As a red-blooded American male I have no problem recalling the vehicles I’ve owned in my lifetime.

Recently, as a part of an exercise in a Bible study, the class was asked to tell everyone what vehicle they first drove. The guys all quickly named off their first car, some of the girls were a little fuzzy on make and model but most recalled the color and the number of doors.

I had no trouble recalling my 1968 Ford Fairlane 500 Fastback. But then I thought, no, that wasn’t the first vehicle I drove. That could have been steering granddad’s 1959 Chevrolet Apache stepside pickup or dad’s green 1963 Ford stepside.

I wasn’t licensed at the time but I even drove a 1967 Chevy pickup with both sides of the bed bashed in to school for a month or two before I got my own car.

I had been looking for just the right car for months but it was my dad who located it first. It was dark green and it cost me $800 in 1974. I had saved up enough paper route money to pay cash for it.

Being a mid-size two-door, my folks called it a beer can because it was smaller than what they drove. I loved that car. It had the 302 engine so it wasn’t fast enough to win a race but that didn’t stop me from trying.

The only performance equipment that had been added to the car was a glass-pack muffler and white-letter steel belted radial tires. I had dreams of how that car could have been fixed up but somehow I just never got around to doing it.

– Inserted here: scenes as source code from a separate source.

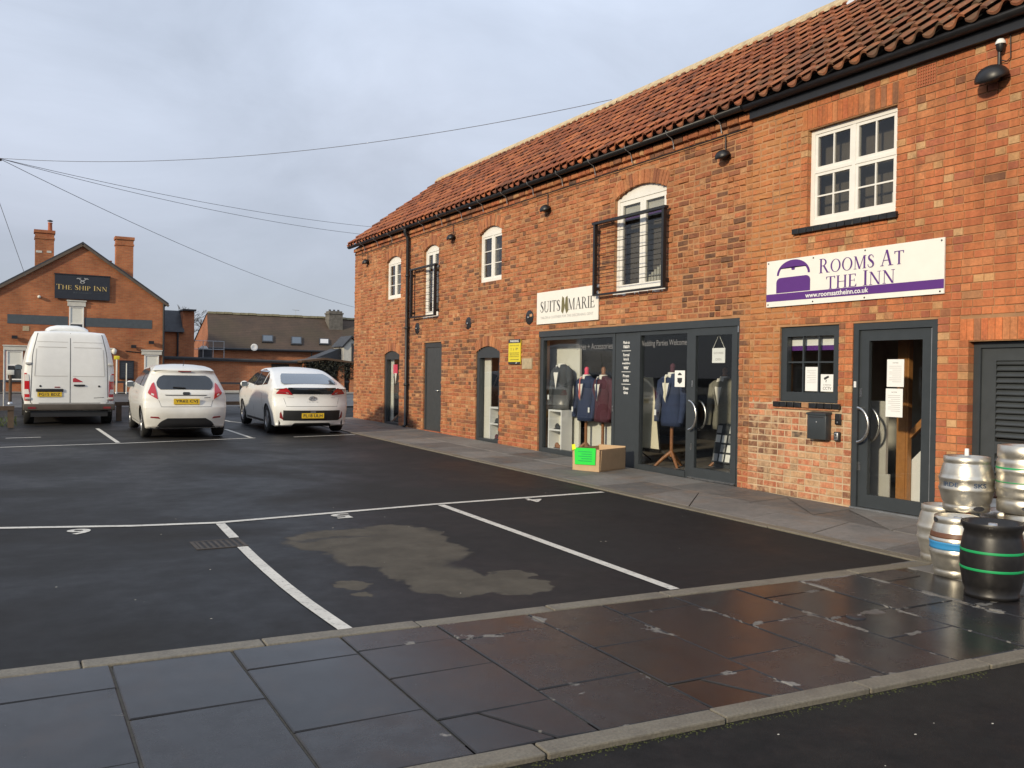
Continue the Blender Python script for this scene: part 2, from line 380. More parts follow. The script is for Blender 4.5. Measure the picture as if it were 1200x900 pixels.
M['cardirty'] = pm('car_paint_dirty', (.70, .69, .64), .32, var=.05, coat=.5, dirt=.5, dcol=(.40, .36, .29), ds=.8)
M['vanwhite'] = pm('van_paint', (.78, .785, .76), .4, var=.04, coat=.25, dirt=.15, dcol=(.50, .46, .38), ds=.8)
M['carblack'] = pm('black_plastic', (.018, .018, .02), .5, var=.1)
M['vanbump'] = pm('dusty_bumper', (.075, .062, .050), .7, var=.2)
M['cglass'] = pm('car_glass', (.012, .015, .018), .06, var=.05, coat=1.0)
M['cglass_sky'] = pm('rear_screen_glass', (.06, .08, .10), .05, var=.05, coat=1.0)
M['seam'] = pm('panel_gap', (.10, .10, .10), .8, var=.05)
M['redl'] = pm('tail_lamp_red', (.42, .012, .018), .18, var=.05, coat=1.0)
M['redd'] = pm('reflector_red', (.22, .012, .015), .3, var=.05, coat=1.0)
M['clearl'] = pm('lamp_clear', (.62, .60, .58), .15, var=.05, coat=1.0)
M['plate'] = pm('plate_yellow', (.72, .48, .03), .4, var=.03)
M['oak'] = pm('weathered_rail', (.10, .068, .045), .85, var=.3, vs=5, bmp=.5)
M['keg'] = pm('keg_steel', (.63, .595, .52), .36, .85, var=.16, vs=9, dirt=.4, dcol=(.30, .26, .19), ds=4, bmp=.18, bs=11)
M['keg2'] = pm('keg_steel_dull', (.54, .51, .45), .45, .75, var=.2, vs=7, dirt=.55, dcol=(.26, .22, .16), ds=4, bmp=.22, bs=11)
M['kegblack'] = pm('black_keg', (.013, .012, .012), .40, var=.3, vs=9, dirt=.25, dcol=(.05, .045, .04), ds=8)
M['kgreen'] = pm('green_band', (.01, .32, .10), .5, var=.1)
M['kblue'] = pm('blue_band', (.04, .26, .55), .45, var=.08)
M['kbrown'] = pm('brown_band', (.13, .055, .03), .5, var=.15)
M['kprint'] = pm('blue_stencil', (.04, .07, .13), .6, var=.2)
M['kerb'] = pm('kerb_concrete', (.165, .145, .108), .55, var=.3, vs=70, bmp=.7, bs=120, dirt=.4, dcol=(.06, .05, .04), ds=5)
M['rubble'] = pm('litter', (.45, .42, .36), .8, var=.2)
M['ivy'] = pm('dark_ivy', (.022, .022, .014), .8, var=.5, vs=5)
M['bark'] = pm('bark', (.06, .05, .042), .9, var=.3)
M['grass'] = pm('grass_blades', (.06, .085, .02), .8, var=.4, vs=3)
M['slate'] = pm('slate_roof', (.040, .042, .047), .6, var=.25, vs=5)
M['flatroof'] = pm('roof_felt', (.075, .080, .088), .5, var=.2)
M['fascia_brown'] = pm('brown_fascia', (.085, .048, .025), .7, var=.15)
M['inn_band'] = pm('painted_band', (.066, .080, .092), .7, var=.12)
M['inn'] = brickwork('inn_brick', (.43, .150, .060), (.33, .105, .045), (.32, .18, .095), var=.30, patch=(.31, .085, .038))
M['inn_side'] = brickwork('inn_side_brick', (.32, .11, .048), (.24, .08, .036), (.25, .14, .08), axis='y')
M['ext'] = brickwork('long_wall_brick', (.44, .155, .066), (.35, .115, .050), (.36, .22, .13), patch=(.34, .24, .14))
M['plainbrick'] = brickwork('hidden_gable_brick', (.36, .125, .05), (.28, .09, .04), (.3, .2, .12))
M['bg_brick'] = brickwork('street_brick', (.16, .06, .032), (.12, .045, .026), (.14, .09, .06), axis='y')

def far_tiles(name, a, b):
    m, nt, p, pos = base_mat(name)
    c = mixc(nt, ramp(nt, pos_noise(nt, pos, 1.3, 8, .7), .35, .65), a, b)
    c = mixc(nt, ramp(nt, pos_noise(nt, pos, .35, 4, .6), .5, .65, 0, .6), c, (.064, .050, .030))
    sep = N(nt, 'ShaderNodeSeparateXYZ'); L(nt, pos, sep.inputs[0])
    wv = mth(nt, 'SINE', mth(nt, 'MULTIPLY', sep.outputs['Z'], 52.0))
    c = scalec(nt, c, ramp(nt, wv, -1, 1, .85, 1.08))
    L(nt, c, p.inputs['Base Color']); p.inputs['Roughness'].default_value = .9
    bump(nt, pos_noise(nt, pos, 5, 6), .5, .03, p); return m
M['oldtile'] = far_tiles('old_mossy_tile', (.095, .062, .043), (.062, .043, .032))

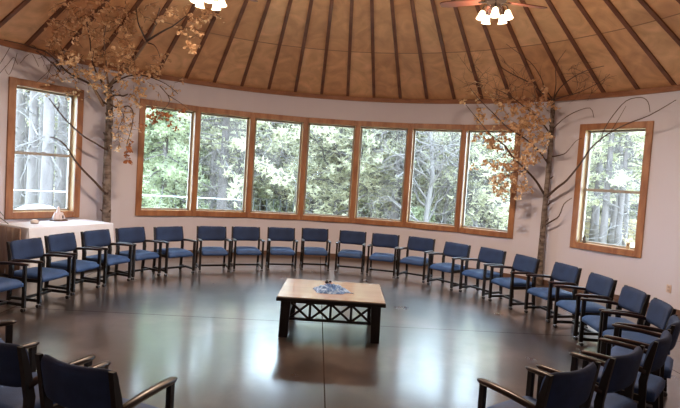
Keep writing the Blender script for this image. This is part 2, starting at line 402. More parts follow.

I believe I sold it about four years later for the same $800 I had originally invested. I think I can probably tell you the year model, color and pretty close to what I paid for every single car or pickup I’ve owned.

I like buying used vehicles and I’ve bought and sold close to 20 of them. I’ve only regretted owning a couple of those vehicles. A 1982 Chevy Citation was one of those vehicles. Gasoline prices had been going up and a peppy little front-wheel drive six-cylinder sounded like a great idea.

I was buying the car the owner of the Chevy dealership had driven as a demonstrator so I thought, how could I go wrong? It was nearly 20 years before I could bring myself to buy another front-wheel drive vehicle.

Sadly the last 20 years of automotive history have been largely about homogenization. All the cars look alike, most of them have four-cylinder engines and now they’re even making hybrid electric cars.

My generation participated in the debate of which car had the most power and greatest looks.

Future generations I guess will brag to their grandchildren that they drove a car that blew everyone else away on gas mileage.